U6 Fix

January Jobs: Ignore the Jobs

January Jobs: Ignore the Jobs

The January jobs report was generally strong, thanks to higher earnings, slightly lower unemployment and a longer work week.  The top-line job growth was 151,000 – below most expectations. November’s numbers were revised up, but December’s number were revised down by nearly the same amount.

The unemployment rate dropped to 4.9 percent, and the labor force participation rate ticked up slightly by 0.1 to 62.7 percent. Surprisingly, the manufacturing sector is still creating jobs, with a 29,000 increase in January.

The teenage unemployment rate dropped slightly by 0.1 to 16.0 percent. In other good news, the Hispanic unemployment rate fell 0.4 to 5.9 percent.

Inside the report, wage growth is up by 0.5 percent, though there’s an important caveat here: one-time minimum wage hikes may make some of this a temporary bump. Weekly hours increased by 0.1 to 34.6, another good indicator of labor market strength.

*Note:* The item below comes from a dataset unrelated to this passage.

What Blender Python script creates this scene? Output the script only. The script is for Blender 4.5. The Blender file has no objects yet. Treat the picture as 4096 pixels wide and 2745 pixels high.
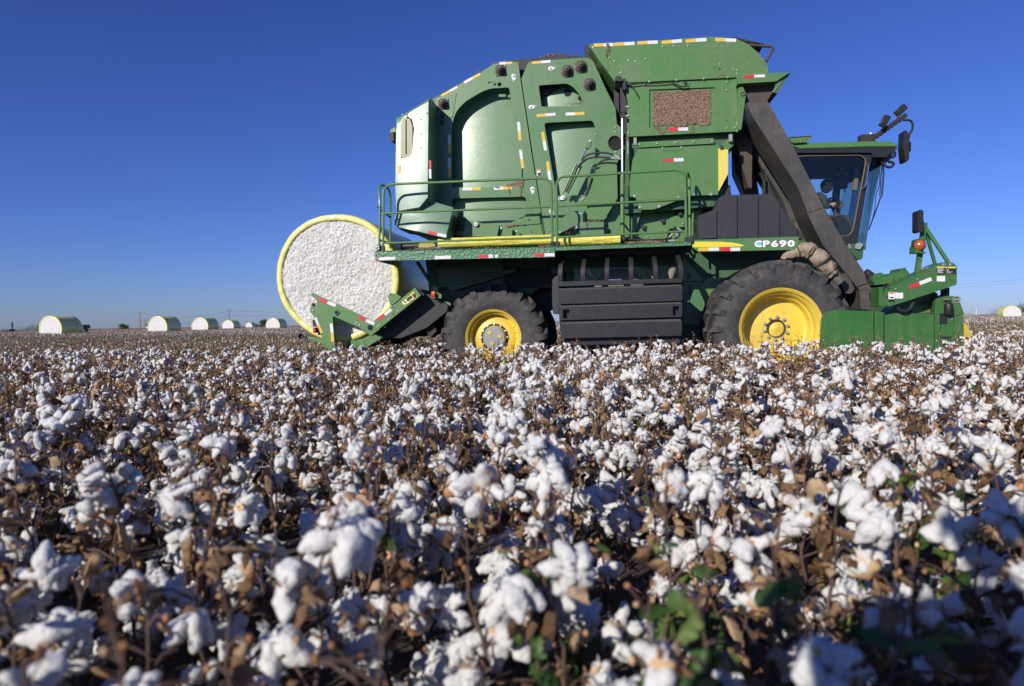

Data junkies here’s your fix: the January U-6 (the broadest measure of unemployment) stayed at 9.9 percent. 

The bottom line: The January report is a solid report in disguise. It is evidence that the financial turmoil has not spilled over to the real economy and it should give the Fed the room to continue to normalize interest rates.  The latter is far from a lock, however, as the overall strategy of the Fed continues to be confusing and confused.